Newspapers, TV Stations and Websites are all screaming very loudly for our attention. The trick is to know the difference between good and bad sensationalism.
I’m sure all of you browsing through the Lebanese/Arab news outlets are noticing strange things happening: Alarbiya’s website is now having a story-du-jour about sex. (My favorite being the one where an Imam issues a fatwa condemning Muslims who have sex with all their clothes off. Apparently, that entitles the wife to a divorce). Albalad, A Lebanese Newspaper, has abandoned its broadsheet format for the scrawny tabloid look, complete with the dramatic combinations of striking imagery and headlines. New TV, a Lebanese satellite T.V. station has exhausted all metaphors, similes, dramatizations, hyperboles that could be available to the Arabic language. Their news bulletins are sounding more like ancient Greek epics (I’m wondering what’s next, background music?). Lebanon’s Future TV has set up a show called “Sabaya”, in which a bunch of very attractive young ladies chat away the 30 minutes just before the news bulletin (coincidence?). Naharnet, an offspring of the rather stern Annahar (a Lebanese newspaper), has once headlined: “Northern High Noon Showdown Decides Who Will Rule Lebanon”.
Increased competition and cheaper access to other news sources is the basic cause of this newfound attention-seeking. But are these attempts a senseless assault on news objectivity, or a legitimate instrument of marketing? The answer is: It depends.
I would differentiate between two kinds of approaches: the first is restructuring News, where a bolder format is adopted, but the content remains intact. The second is the Sugar-coated pill approach, where you surround news with sex and freebies.
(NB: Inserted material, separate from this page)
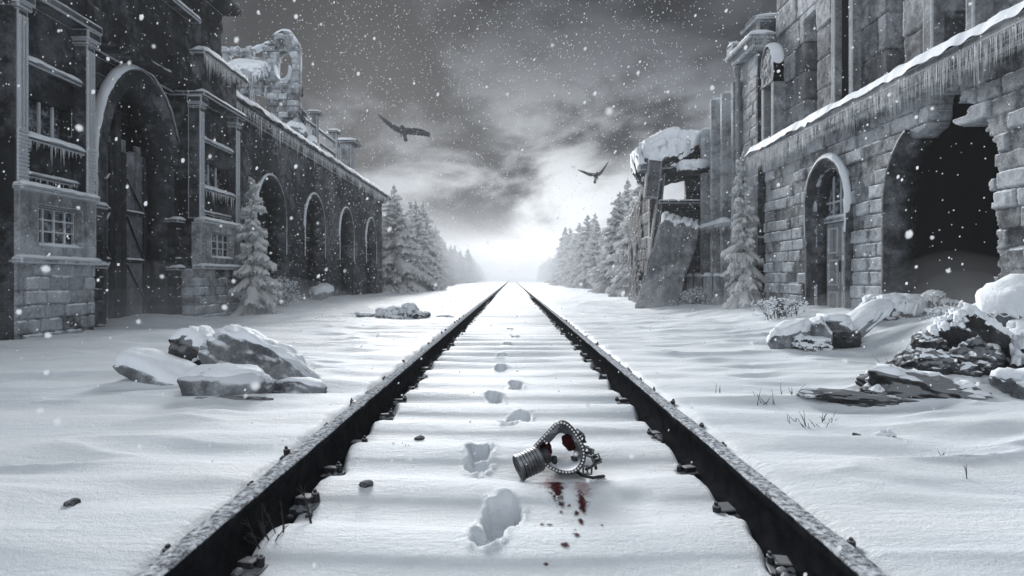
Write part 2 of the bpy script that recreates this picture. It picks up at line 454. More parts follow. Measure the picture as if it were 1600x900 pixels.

Aljazeera’s new website structure and Albalad’s new Tabloid format are good examples of the first kind. Both outlets realized that in a world with too much information, readers will be attracted to simple covers with loud messages and convenient access. I personally am a fan of the new Albalad, it’s much easier to read in crowded spaces.
But the moral problem lies squarely in the second approach. where a sex-sells strategy is shamelessly being used to promote otherwise serious coverage. It reduces respectability, but it works so well people will often ignore mediocre and subjective content.
It is sad that news providers that have actually lost journalists in duty, would have to use such cheap tricks to get their messages across. Before they’ll know it, they’ll become just another Elaph.

The beirut spring is a blog that is interested in Lebanese society and its politics. It started in February 2005 after the assassination of Prime Minister Rafik Hariri







February 28th, 2006 at 8:33 am
Great blog. If you like you can visit personal development.
February 28th, 2006 at 1:42 pm
News objectivity in the Arab world! To the best of my knowledge this has never existed and is very highly unlikely to make an appearance soon in the Middle East.
Media outlets are either Government organs that canno be trusted to report the weather objectively (Syria and Egypt forexample) or they feel compeled to sound as a mouth piece of the Kings, Sultans and Emirs ( Sadi Arabia, Oman, Bahrain etc..). As for Lebanon each group and subgroup owns its newspaper and TV station whose only interest is the unabashed promotion of its owners to the exclusion of everything else.Obviously the Manar needs to be dismissed as an objective reporter of the news but so is Almustaqbal and even Annahar.
Newsobjectivity in the middle east is an oxymoron.
February 28th, 2006 at 3:51 pm
But is that not the case everywhere in the world??? Look at England, they do not even try to be subtle! And even the US!!!! What news paper is really objective? The NY Times? The Washington Times?
February 28th, 2006 at 5:33 pm
Anon 3:51
Total objectivity is a rare thing. It exists only in a world of bliss. But there are various degrees of professionalism.
I hope that you are not serious to even suggest a comparison between say Aldyar or Al Thawra and The NTY , Washington Post , Times of London etc… Each of the above mentioned has an ideological inclination in its editorial philosophy but not in its news coverage. A good paper separates the two and subscibes to a professional ethos. I wonder how many papers in the Middle East are financially independent organs. I am willing to bet that argueably none are including the Annahar in Lebanon.
February 28th, 2006 at 8:02 pm
Robert Fisk’s latest article may be relevant here, the following is from the first paragraph: “Everyone in the Middle East rewrites history, but never before have we had a US administration so wilfully, dishonestly and ruthlessly reinterpreting tragedy as success, defeat as victory, death as life - helped, I have to add, by the compliant American press….” (full article at http://informationclearinghouse.info/article12083.htm )
March 1st, 2006 at 1:50 am
I would argue that in Lebanon annahar is the least biased media source when compared to Al-manar or al-diyar.